Political historians like ourselves, however, worry about something else. We worry that by concentrating primarily on pushing away China, the U.S. is missing opportunities to draw the rest of Asia closer.
This is as much as anything a matter of leadership emphasis.
President Biden has personally spoken often and acted frequently on issues related to the military security of the Western Pacific, always with concern about China in the foreground. His list of geopolitical and diplomatic accomplishments is impressive and comes in a variety of bilateral and mini-lateral constellations, such as the U.S.-Australia-United Kingdom military pact and the U.S.-India-Japan-Australia quadrilateral leaders’ process.
But President Biden has been virtually silent on the purpose of hosting APEC in 2023. Neither has he spoken to the substance and reasoning of the 14-member Indo-Pacific Economic Framework since its launch almost a year ago.
When he visited Washington in January, Japanese Prime Minister Fumio Kishida drew from his new National Security Strategy to make a clear and almost impassioned statement about the importance of Group of Seven nations reaching out to the Global South and focusing on their key concerns—which are all related to economic development.
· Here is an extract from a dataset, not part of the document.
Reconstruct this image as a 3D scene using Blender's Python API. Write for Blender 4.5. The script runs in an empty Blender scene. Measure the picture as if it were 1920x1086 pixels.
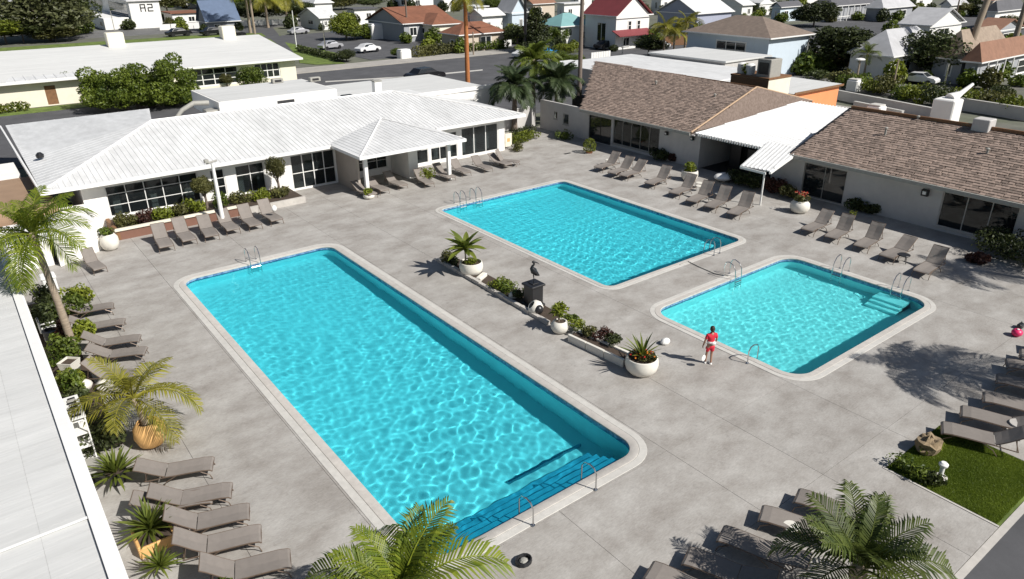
import bpy, bmesh, math, random
import numpy as np
from mathutils import Vector, Matrix
R_ = math.radians
S = bpy.context.scene
COL = S.collection
random.seed(7); RNG = np.random.default_rng(7)

# ------------------------------------------------------------------ camera, sky, sun, exposure
YAW, PIT, ROLL, FOC, CAMH = 0.654062502, 0.430418356, -0.00795445305, 1353.40381, 15.0
FWD = Vector((math.sin(YAW)*math.cos(PIT), math.cos(YAW)*math.cos(PIT), -math.sin(PIT)))
r0 = Vector((math.cos(YAW), -math.sin(YAW), 0)); u0 = r0.cross(FWD)
RGT = math.cos(ROLL)*r0 + math.sin(ROLL)*u0
UPV = -math.sin(ROLL)*r0 + math.cos(ROLL)*u0
cam = bpy.data.cameras.new('camera'); camo = bpy.data.objects.new('camera', cam); COL.objects.link(camo); S.camera = camo
M = Matrix((RGT, UPV, -FWD)).transposed().to_4x4(); M.translation = (0, 0, CAMH)
camo.matrix_world = M
cam.sensor_width = 36; cam.lens = 36*FOC/1920; cam.clip_start = .1; cam.clip_end = 6000
W = bpy.data.worlds.new('World'); S.world = W; W.use_nodes = True
SUN_AZ, SUN_EL = 24.0, 42.0            # the sun stands to the right and behind: shadows fall towards -x +y
sky = W.node_tree.nodes.new('ShaderNodeTexSky'); sky.sky_type = 'NISHITA'; sky.sun_disc = False
sky.sun_elevation = R_(SUN_EL); sky.sun_rotation = R_(180-SUN_AZ)
W.node_tree.links.new(sky.outputs[0], W.node_tree.nodes['Background'].inputs[0])
W.node_tree.nodes['Background'].inputs[1].default_value = .05
sl = bpy.data.lights.new('sun', 'SUN'); sl.energy = 5.0; sl.angle = R_(.5); sl.color = (1, .965, .91)
so = bpy.data.objects.new('sun', sl); COL.objects.link(so); so.rotation_euler = (R_(90-SUN_EL), 0, R_(SUN_AZ)); so.location = (30, -30, 60)
sl.cycles.is_caustics_light = True
S.view_settings.view_transform = 'Standard'; S.view_settings.look = 'None'; S.view_settings.exposure = 0.22; S.view_settings.gamma = 1
S.cycles.max_bounces = 8; S.cycles.transparent_max_bounces = 12; S.cycles.sample_clamp_indirect = 6

# ------------------------------------------------------------------ where things stand
def ray(px, py): return ((px-960)/FOC)*RGT - ((py-543)/FOC)*UPV + FWD
def G(px, py, z=0.0):
    d = ray(px, py); t = (z-CAMH)/d.z
    return Vector((d.x*t, d.y*t, z))
def PJ(x, y, z=0):
    v = Vector((x, y, z-CAMH)); f = v.dot(FWD)
    return 960+FOC*v.dot(RGT)/f, 543-FOC*v.dot(UPV)/f
def dist(p): return (Vector((p[0], p[1], p[2] if len(p) > 2 else 0))-Vector((0, 0, CAMH))).dot(FWD)
def bis(fn, target, lo, hi):
    up = fn(hi) > fn(lo)
    for _ in range(50):
        m = (lo+hi)/2
        if (fn(m) < target) == up: lo = m
        else: hi = m
    return (lo+hi)/2
def HT(p, ytop): return bis(lambda z: PJ(p[0], p[1], z)[1], ytop, 0, 14.5)

# ------------------------------------------------------------------ objects
def tag(o, label=None, cat=None, group=None, kind=None):
    if label: o['label'] = label
    if cat: o['category'] = cat
    if group: o['group'] = group
    if kind: o['kind'] = kind
    return o
def thing(name, label, cat, loc=(0, 0, 0), group=None, rz=0):
    o = bpy.data.objects.new(name, None); COL.objects.link(o); o.location = loc; o.rotation_euler.z = rz
    o.empty_display_size = .2
    return tag(o, label, cat, group)
def put(name, me, parent=None, loc=(0, 0, 0), rot=None, scale=None):
    o = bpy.data.objects.new(name, me); COL.objects.link(o)
    if parent: o.parent = parent
    o.location = loc
    if rot: o.rotation_euler = rot
    if scale: o.scale = scale
    return o
def kids(o): return [c for c in KID.get(o.name, [])]
def chain(p):
    v = Vector((0, 0, 0))
    while p: v += p.location; p = p.parent
    return v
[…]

The U.S. media, however, only reported on Kishida’s expanded military expenditure plans.
The Washington echo chamber, in choosing to focus on zero-sum economic combat rather than plus-sum economic cooperation, may be setting itself up for a fall.
This is not just an economic policy problem. It is a geopolitical risk. Washington’s failures in global economic engagement may ultimately undermine its successes in the military and diplomatic spheres.
APEC is a looming test for the White House. Can President Biden use this trans-Pacific opportunity to craft inclusive economic policy achievements that are consistent with U.S. national objectives, and resonate in Asian capitals? Can the U.S. sort through the long agenda it has proposed for the Indo-Pacific Economic Framework to find some concrete and meaningful agreements to harvest in the near term?
There is a window of opportunity for some consequential successes in 2023, but that window is narrowing fast.